Griffith (map) is a town and local government area designed by Walter Burley Griffin. Named after Sir Arthur Griffith the first New South Wales minister of Public Works, Griffith was proclaimed a city in 1987. The entire area of the City of Griffith has an approximate population of circa 25,000 and a catchment population of approximately 50,000. The area was first established in 1916 as part of the Australian Federal Government's Murrumbidgee Irrigation Area (MIA) project. The aim was to supply irrigation from the Murrumbidgee river in western New South Wales to encourage farming such as citrus and rice.

From its earliest days, the MIA was populated by Italian workers, some of whom were initially employed by Australian farmers to run steamboats on the Murrumbidgee and Murray Rivers. Approximately 60% of today's Griffith population claim Italian background. This includes the initial settlement of Italians who relocated to Australia during the Depression; and a second wave of immigrants who arrived in Griffith in the late 1950s and early 1960s. Many Italians in Griffith are from the Veneto region or the Calabria region of Italy. Only a small proportion (approximately 25%) claim Anglo-Saxon ancestry. Griffith's multi-cultural population includes significant Sikh Indian and Tongan communities.
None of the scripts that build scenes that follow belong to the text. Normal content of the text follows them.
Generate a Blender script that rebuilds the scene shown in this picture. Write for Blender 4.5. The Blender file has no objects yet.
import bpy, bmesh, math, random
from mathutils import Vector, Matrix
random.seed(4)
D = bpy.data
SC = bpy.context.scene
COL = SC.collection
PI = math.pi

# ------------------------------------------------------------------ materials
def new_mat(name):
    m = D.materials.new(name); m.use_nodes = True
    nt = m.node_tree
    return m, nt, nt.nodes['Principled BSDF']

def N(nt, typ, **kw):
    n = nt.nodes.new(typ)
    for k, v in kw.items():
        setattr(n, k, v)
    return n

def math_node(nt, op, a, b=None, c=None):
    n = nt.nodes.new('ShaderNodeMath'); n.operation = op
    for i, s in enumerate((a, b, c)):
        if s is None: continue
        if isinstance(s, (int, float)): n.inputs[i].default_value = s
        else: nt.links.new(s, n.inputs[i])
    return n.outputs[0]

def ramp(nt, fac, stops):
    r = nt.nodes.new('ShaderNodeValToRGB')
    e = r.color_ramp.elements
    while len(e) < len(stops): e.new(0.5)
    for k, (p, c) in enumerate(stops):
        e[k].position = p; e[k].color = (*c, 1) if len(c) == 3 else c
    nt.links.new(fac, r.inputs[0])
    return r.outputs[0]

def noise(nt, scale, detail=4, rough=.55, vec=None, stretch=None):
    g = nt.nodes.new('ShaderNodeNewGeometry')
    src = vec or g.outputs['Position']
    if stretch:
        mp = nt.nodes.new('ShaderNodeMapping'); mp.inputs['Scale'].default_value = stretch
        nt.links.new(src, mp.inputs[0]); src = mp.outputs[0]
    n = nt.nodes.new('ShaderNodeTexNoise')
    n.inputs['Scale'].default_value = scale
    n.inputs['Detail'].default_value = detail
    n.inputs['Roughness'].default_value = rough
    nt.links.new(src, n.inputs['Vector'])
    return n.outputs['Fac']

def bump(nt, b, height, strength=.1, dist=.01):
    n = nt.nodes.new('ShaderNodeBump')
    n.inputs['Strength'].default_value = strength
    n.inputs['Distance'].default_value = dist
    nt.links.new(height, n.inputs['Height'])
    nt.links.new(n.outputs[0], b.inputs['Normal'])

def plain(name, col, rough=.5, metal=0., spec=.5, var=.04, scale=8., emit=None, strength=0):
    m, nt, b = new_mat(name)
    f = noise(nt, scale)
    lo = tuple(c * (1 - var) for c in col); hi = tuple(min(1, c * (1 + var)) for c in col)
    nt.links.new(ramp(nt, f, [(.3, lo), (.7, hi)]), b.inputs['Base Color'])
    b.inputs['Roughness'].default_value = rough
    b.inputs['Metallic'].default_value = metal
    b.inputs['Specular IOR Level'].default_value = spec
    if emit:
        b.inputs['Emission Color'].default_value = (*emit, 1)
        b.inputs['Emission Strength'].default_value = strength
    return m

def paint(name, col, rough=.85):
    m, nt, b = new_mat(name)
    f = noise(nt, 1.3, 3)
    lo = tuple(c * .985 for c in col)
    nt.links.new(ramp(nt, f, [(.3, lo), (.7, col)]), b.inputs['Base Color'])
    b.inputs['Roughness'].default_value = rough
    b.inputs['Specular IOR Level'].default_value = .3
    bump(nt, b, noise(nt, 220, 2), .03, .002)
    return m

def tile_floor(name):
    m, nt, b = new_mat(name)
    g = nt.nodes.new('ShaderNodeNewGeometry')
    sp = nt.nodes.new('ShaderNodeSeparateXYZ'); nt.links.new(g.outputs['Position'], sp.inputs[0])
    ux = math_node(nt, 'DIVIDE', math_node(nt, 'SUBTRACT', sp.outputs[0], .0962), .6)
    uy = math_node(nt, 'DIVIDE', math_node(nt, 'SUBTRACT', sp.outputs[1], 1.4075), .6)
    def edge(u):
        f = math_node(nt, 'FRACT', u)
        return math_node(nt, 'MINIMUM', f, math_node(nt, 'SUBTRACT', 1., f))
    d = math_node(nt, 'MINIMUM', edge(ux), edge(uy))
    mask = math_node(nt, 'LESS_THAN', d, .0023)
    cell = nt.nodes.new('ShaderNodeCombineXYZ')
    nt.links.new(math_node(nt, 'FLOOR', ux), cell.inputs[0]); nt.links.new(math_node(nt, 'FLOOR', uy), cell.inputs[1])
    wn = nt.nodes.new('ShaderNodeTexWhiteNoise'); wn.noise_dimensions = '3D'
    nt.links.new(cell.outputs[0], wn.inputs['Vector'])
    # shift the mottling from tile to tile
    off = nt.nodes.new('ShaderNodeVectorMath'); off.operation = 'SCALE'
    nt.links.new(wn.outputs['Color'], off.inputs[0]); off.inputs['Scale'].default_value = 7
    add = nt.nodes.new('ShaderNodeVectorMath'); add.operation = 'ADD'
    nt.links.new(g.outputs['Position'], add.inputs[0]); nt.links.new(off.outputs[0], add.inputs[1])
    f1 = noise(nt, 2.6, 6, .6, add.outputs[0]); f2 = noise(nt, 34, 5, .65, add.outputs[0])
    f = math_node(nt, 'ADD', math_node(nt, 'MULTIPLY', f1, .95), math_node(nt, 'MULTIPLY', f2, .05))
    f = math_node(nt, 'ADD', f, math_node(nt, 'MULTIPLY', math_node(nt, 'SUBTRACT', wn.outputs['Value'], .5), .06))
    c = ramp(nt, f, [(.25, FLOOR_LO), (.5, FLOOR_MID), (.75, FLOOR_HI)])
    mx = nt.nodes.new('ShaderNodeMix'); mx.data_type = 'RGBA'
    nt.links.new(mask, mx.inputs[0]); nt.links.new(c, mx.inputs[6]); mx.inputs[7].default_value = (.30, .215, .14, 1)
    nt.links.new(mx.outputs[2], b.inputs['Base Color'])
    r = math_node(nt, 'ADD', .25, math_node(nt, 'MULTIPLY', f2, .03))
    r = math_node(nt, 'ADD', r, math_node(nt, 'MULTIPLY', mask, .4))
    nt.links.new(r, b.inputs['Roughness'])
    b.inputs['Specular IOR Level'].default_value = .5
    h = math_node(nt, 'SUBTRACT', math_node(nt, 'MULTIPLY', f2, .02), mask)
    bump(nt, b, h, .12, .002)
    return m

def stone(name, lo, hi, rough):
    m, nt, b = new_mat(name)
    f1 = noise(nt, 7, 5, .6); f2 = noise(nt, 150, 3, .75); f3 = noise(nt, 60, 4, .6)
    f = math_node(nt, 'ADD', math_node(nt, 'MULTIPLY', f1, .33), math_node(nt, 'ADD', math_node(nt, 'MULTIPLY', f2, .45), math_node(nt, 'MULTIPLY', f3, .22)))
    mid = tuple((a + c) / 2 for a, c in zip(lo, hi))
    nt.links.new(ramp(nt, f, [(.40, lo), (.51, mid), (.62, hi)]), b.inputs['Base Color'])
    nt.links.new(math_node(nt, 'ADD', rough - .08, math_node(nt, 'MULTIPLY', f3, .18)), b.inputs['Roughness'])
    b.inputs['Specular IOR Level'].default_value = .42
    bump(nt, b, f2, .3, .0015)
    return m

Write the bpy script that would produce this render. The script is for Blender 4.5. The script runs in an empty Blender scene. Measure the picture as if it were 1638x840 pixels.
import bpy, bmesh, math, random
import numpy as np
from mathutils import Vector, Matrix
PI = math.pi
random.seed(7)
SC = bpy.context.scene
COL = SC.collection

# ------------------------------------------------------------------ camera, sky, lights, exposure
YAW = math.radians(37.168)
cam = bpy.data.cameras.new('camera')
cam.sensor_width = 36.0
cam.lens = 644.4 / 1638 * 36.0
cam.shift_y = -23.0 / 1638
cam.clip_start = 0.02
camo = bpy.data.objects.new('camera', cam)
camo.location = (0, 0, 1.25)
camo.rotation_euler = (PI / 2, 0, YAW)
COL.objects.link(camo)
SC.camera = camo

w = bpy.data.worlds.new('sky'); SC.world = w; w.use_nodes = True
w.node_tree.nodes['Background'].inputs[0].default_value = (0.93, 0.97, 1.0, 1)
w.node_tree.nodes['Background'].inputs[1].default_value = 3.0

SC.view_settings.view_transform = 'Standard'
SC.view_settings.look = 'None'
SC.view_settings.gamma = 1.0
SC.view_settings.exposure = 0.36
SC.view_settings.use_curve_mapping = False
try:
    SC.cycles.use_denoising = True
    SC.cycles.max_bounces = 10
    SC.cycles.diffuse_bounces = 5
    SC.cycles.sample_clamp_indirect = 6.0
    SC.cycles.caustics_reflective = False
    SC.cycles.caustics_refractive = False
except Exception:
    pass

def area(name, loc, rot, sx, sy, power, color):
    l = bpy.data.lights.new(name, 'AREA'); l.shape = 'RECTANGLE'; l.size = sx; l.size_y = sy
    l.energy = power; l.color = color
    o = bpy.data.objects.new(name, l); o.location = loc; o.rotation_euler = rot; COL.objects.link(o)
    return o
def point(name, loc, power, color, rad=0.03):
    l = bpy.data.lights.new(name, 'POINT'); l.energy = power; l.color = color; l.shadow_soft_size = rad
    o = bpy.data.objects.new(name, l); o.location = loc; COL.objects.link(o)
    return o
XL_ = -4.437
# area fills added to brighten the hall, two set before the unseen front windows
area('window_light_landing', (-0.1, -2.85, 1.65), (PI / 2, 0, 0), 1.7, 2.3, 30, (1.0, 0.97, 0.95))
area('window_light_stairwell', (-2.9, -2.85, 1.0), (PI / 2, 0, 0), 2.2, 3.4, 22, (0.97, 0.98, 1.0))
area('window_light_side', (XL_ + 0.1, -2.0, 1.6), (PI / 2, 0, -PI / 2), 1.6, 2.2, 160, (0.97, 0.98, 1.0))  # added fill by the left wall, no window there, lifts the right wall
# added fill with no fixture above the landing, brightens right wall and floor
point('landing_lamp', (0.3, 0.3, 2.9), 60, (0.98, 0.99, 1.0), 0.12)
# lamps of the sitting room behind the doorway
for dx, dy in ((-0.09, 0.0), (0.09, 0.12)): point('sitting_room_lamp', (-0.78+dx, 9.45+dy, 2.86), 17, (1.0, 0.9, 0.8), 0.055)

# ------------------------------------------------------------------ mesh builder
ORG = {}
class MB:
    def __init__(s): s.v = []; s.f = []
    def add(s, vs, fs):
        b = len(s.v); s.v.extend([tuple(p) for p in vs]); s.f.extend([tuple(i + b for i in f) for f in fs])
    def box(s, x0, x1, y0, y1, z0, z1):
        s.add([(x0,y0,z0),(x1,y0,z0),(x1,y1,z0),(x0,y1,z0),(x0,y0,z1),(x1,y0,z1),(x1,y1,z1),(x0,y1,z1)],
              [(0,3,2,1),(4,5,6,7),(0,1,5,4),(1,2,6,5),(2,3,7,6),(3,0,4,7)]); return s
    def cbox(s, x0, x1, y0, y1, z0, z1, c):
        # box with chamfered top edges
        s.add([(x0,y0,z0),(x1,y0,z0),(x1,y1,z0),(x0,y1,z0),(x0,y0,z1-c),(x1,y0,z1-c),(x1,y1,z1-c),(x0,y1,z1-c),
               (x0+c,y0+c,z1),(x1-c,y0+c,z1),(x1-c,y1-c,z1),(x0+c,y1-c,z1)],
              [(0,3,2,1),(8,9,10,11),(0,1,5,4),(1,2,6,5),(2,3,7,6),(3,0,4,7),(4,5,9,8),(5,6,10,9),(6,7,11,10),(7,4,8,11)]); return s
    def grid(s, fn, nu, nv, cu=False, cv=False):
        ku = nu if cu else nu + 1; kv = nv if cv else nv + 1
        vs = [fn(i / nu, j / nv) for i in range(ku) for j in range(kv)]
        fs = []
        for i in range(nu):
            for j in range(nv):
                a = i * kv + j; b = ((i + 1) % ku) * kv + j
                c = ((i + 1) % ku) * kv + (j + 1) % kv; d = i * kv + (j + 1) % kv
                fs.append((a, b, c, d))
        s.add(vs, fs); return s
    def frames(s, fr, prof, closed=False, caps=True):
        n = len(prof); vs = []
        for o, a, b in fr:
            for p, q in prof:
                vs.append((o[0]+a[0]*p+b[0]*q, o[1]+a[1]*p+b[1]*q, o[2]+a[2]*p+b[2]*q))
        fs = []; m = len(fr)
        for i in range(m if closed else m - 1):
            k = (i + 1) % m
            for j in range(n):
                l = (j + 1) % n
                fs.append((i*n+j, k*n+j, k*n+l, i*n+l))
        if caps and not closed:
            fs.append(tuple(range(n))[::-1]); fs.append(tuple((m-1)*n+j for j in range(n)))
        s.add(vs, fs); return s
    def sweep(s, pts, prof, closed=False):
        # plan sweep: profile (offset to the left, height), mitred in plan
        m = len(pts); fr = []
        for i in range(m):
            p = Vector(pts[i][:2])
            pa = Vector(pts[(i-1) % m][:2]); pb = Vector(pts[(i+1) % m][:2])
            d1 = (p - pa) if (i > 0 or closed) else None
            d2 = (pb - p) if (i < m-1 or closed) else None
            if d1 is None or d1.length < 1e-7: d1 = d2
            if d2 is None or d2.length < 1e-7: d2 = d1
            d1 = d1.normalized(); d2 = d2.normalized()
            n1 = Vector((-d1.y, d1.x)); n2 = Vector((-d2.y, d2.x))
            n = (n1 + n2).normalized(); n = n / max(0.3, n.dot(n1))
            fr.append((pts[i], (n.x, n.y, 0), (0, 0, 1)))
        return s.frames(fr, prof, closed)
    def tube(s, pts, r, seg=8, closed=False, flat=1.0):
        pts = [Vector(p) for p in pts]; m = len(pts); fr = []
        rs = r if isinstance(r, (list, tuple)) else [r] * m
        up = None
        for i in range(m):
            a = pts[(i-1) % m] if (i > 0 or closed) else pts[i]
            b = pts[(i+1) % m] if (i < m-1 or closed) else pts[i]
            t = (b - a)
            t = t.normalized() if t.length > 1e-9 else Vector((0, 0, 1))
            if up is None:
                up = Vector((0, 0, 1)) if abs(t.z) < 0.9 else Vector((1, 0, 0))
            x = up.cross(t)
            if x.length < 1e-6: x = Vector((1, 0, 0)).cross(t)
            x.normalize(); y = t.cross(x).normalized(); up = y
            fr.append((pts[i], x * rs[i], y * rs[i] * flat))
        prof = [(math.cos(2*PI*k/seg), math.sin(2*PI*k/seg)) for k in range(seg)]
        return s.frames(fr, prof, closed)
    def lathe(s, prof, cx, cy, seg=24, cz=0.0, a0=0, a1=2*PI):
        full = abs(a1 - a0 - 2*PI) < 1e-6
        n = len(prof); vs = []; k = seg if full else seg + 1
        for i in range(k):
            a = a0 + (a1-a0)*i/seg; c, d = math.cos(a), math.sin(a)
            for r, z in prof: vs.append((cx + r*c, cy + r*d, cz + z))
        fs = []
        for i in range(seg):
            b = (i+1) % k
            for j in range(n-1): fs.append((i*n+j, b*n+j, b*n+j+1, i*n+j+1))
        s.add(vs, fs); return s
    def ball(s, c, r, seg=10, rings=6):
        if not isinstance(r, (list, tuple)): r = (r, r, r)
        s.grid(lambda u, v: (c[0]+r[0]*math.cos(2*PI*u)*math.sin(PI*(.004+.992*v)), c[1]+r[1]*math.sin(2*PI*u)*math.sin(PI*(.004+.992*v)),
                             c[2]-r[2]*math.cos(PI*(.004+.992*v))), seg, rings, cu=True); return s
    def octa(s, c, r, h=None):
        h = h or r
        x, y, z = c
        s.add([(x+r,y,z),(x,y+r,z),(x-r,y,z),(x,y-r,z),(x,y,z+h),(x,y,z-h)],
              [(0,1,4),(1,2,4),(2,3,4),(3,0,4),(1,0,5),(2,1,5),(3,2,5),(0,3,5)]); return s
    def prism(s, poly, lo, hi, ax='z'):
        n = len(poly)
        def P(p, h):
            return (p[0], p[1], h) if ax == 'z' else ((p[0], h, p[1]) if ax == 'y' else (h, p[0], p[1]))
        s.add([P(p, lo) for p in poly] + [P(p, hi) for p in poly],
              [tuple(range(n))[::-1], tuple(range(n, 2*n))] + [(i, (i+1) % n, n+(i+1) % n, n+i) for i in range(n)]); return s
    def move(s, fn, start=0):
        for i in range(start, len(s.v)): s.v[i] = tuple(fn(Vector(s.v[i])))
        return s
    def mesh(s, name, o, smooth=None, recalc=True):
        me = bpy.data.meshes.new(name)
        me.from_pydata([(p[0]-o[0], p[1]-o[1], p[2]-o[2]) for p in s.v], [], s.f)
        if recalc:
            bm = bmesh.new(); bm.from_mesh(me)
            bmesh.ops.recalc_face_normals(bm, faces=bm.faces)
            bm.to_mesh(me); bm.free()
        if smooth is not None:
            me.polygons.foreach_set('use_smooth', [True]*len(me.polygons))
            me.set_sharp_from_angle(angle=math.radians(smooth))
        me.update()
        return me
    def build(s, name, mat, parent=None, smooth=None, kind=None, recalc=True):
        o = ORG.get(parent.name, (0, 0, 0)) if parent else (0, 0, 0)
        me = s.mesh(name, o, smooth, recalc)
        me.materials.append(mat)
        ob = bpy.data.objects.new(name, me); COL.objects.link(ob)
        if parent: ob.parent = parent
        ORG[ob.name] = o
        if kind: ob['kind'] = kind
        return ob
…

Griffith is the cathedral city of the Anglican Diocese of Riverina. The foundation stone of the Parish Church of St Alban the Martyr was dedicated in 1954. It was proclaimed as a cathedral in 1984.

Griffith Shire incorporates the areas of Ballingall, Beelbangera, Benerembah, Bilbul, Collina, Darlington Point, Driver, Ellimo, Griffith, Griffith Centre, Griffith East, Griffith North, Griffith South, Griffith West, Hanwood, Kooba, Lake Wyangan, Mayfair, Mirrool Irrigation Area, Mooreville, Mount Bingar, Myall Park, Nericon, Pioneer, Somerton Park, Tabbita, Tharbogang, Three Way Bridge, Warburn, Warrawidgee, West End, Whitton, Wickhams Hill, Widgelli, Willbriggie, Willow Dam, Wumbulgal, Yenda and Yoogali.